Source material »

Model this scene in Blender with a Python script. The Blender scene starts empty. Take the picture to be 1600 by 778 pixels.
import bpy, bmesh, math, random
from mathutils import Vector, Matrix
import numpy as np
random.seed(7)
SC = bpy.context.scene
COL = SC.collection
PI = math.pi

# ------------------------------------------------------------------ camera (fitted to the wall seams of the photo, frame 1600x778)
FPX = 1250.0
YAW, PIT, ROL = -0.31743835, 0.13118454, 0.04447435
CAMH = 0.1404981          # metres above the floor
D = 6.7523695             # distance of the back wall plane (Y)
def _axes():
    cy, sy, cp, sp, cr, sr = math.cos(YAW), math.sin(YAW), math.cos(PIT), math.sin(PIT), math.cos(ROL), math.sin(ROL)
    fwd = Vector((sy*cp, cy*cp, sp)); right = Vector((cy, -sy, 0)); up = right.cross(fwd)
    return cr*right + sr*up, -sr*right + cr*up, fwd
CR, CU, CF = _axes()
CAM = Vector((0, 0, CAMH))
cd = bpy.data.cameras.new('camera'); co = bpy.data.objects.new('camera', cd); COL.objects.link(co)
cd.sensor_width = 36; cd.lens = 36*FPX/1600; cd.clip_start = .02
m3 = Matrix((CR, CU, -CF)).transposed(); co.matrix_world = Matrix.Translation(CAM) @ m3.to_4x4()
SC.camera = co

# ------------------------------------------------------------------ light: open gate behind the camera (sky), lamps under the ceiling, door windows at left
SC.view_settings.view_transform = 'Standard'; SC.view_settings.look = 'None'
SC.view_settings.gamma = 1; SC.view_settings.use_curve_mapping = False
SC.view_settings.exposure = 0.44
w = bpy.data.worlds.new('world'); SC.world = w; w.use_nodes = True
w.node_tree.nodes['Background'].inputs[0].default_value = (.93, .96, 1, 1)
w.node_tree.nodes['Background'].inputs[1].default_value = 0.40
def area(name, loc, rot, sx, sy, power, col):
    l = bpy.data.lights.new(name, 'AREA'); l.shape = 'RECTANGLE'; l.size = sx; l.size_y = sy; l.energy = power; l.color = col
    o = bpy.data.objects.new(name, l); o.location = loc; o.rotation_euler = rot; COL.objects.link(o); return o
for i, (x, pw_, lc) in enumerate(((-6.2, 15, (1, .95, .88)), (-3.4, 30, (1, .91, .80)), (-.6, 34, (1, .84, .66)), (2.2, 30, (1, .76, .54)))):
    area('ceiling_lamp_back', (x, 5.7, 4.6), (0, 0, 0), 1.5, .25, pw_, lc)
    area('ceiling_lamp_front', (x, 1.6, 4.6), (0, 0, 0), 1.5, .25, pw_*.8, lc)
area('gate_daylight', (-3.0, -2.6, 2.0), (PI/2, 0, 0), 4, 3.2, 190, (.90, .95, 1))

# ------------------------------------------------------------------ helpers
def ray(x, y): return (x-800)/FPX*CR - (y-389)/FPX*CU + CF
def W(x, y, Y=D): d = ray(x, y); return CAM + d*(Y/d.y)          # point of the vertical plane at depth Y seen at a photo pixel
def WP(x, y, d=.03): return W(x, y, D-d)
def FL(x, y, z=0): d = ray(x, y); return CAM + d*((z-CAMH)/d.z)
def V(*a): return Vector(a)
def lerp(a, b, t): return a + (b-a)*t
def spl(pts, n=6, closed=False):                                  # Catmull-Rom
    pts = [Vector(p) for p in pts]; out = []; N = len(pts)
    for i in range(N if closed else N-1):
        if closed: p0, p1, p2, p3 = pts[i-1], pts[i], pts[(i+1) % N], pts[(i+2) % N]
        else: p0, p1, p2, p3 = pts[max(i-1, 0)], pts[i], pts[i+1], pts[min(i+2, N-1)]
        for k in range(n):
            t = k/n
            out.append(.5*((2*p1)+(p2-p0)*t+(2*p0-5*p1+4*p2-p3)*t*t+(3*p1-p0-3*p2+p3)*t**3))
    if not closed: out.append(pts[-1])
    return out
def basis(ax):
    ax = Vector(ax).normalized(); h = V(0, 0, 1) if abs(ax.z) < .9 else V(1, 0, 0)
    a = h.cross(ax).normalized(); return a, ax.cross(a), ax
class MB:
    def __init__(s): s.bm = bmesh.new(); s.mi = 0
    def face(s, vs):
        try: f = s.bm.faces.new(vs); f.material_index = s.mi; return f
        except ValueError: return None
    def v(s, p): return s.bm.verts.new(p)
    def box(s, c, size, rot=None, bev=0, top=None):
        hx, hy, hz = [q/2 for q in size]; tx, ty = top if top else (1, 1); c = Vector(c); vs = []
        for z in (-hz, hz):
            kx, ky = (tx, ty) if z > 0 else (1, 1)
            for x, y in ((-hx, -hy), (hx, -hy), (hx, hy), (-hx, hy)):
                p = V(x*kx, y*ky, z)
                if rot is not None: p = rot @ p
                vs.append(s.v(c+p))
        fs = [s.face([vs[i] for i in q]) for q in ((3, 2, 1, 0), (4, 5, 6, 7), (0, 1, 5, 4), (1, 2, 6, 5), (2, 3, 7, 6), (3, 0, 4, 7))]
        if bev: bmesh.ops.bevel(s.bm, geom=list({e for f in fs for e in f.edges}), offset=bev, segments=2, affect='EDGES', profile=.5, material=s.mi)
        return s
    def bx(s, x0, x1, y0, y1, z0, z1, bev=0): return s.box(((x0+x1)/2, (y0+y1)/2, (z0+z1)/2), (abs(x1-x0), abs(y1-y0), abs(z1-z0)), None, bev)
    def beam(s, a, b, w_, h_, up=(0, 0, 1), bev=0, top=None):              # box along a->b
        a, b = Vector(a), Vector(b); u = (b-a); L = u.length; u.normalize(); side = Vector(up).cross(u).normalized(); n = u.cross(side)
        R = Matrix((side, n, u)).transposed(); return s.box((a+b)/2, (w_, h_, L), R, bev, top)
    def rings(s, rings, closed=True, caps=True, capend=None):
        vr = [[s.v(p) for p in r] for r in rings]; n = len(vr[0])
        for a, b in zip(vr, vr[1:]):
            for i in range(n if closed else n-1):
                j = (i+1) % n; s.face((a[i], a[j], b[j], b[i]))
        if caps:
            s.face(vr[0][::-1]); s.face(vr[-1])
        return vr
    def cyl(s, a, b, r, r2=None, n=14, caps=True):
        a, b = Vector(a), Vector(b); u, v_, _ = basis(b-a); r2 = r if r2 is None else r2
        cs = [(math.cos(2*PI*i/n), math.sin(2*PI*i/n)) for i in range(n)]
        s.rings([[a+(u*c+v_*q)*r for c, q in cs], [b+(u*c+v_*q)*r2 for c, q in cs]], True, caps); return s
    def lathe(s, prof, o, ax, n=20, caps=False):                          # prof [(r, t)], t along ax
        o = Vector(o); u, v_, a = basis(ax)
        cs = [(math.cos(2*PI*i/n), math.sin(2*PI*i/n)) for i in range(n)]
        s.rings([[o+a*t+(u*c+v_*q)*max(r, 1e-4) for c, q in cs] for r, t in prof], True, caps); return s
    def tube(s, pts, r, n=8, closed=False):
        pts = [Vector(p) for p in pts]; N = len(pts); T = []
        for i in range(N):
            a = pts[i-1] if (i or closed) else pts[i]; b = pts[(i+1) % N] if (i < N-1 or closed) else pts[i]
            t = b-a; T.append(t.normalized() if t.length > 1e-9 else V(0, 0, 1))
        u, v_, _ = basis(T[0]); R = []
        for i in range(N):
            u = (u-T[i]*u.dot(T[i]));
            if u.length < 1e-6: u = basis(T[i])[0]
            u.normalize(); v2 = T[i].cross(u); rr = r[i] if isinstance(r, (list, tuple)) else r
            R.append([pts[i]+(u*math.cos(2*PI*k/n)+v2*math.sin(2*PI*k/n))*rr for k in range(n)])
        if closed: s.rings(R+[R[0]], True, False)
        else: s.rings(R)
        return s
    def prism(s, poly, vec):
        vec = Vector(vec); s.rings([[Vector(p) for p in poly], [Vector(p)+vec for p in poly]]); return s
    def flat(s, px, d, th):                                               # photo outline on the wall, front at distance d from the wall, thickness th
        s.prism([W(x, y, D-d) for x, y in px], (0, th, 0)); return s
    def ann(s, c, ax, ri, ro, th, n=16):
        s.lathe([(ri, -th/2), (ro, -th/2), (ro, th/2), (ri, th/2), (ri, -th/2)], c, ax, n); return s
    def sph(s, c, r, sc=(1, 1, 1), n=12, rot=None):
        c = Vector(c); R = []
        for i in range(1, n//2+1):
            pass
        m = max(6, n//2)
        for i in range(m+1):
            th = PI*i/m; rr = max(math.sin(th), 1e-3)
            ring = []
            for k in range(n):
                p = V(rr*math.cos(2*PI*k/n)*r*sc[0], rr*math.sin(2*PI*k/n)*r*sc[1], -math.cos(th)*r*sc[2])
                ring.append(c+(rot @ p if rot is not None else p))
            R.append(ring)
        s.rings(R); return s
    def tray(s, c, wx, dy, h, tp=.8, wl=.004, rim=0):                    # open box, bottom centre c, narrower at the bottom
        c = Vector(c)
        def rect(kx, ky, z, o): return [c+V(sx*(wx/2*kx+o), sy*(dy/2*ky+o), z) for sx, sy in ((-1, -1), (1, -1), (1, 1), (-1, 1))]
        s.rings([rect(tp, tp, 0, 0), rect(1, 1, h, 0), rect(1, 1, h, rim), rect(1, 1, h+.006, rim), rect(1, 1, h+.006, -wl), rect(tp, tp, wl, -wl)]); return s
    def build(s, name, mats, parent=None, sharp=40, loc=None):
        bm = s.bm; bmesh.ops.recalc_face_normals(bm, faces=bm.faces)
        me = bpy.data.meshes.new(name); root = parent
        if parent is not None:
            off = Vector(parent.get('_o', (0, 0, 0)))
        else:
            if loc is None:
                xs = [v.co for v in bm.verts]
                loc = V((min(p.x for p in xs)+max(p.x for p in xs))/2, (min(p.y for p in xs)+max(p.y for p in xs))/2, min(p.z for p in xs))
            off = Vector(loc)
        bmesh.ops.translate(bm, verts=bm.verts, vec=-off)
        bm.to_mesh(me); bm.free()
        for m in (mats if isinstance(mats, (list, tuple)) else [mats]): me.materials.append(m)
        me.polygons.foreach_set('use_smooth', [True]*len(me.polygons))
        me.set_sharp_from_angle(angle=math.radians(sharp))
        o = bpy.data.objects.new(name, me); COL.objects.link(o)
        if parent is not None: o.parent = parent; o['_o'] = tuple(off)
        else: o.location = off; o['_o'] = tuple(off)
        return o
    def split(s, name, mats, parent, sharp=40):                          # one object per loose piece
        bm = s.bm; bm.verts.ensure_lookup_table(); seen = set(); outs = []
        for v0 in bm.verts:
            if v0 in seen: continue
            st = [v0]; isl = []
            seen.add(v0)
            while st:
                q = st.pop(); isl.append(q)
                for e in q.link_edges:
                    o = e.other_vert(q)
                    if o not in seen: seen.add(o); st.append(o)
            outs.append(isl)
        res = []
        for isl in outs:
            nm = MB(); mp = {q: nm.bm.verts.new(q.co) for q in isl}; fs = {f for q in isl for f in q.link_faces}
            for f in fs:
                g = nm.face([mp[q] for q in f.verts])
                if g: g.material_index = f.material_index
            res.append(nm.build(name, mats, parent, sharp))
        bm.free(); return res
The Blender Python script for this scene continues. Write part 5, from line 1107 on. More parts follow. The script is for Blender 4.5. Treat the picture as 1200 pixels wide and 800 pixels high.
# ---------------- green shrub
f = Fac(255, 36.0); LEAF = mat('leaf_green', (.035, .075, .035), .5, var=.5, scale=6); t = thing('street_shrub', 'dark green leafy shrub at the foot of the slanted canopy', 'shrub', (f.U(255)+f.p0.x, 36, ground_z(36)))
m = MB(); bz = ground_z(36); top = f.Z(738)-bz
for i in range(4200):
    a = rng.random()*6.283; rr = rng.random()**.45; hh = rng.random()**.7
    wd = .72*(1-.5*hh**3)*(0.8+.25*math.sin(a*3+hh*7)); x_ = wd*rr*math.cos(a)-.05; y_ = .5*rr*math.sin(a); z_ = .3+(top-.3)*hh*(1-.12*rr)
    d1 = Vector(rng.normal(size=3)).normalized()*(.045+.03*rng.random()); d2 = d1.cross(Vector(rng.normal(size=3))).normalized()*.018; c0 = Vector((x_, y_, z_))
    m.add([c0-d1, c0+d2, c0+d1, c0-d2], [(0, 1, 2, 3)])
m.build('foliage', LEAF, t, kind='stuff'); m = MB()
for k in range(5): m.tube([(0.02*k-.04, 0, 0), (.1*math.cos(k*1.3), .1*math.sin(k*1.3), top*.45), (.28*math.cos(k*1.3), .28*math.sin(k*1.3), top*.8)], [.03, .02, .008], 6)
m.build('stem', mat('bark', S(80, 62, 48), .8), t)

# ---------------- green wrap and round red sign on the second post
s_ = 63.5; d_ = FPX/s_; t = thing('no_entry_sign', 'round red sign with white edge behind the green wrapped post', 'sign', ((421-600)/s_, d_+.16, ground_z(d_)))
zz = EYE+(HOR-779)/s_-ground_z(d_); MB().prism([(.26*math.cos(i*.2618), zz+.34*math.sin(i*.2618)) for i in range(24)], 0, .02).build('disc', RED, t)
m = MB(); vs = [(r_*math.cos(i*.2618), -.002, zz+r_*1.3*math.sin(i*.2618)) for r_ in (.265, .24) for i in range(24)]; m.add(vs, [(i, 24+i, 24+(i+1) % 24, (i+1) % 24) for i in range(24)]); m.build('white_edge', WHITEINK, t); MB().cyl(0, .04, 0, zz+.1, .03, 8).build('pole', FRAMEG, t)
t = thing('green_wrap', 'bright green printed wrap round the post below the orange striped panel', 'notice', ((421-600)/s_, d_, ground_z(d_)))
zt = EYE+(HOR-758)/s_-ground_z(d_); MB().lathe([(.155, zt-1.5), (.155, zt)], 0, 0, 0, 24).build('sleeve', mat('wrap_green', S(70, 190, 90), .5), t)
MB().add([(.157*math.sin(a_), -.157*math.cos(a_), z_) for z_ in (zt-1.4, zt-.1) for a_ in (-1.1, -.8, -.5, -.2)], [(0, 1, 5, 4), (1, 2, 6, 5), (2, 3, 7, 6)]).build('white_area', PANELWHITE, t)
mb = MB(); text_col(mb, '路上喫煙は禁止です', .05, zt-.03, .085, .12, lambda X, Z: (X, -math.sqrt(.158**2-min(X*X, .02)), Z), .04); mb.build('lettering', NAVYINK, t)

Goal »
Copy the records above exactly, from the first line through the line containing "PI = math.pi", and include nothing else.

Task response »
Model this scene in Blender with a Python script. The Blender scene starts empty. Take the picture to be 1600 by 778 pixels.
import bpy, bmesh, math, random
from mathutils import Vector, Matrix
import numpy as np
random.seed(7)
SC = bpy.context.scene
COL = SC.collection
PI = math.pi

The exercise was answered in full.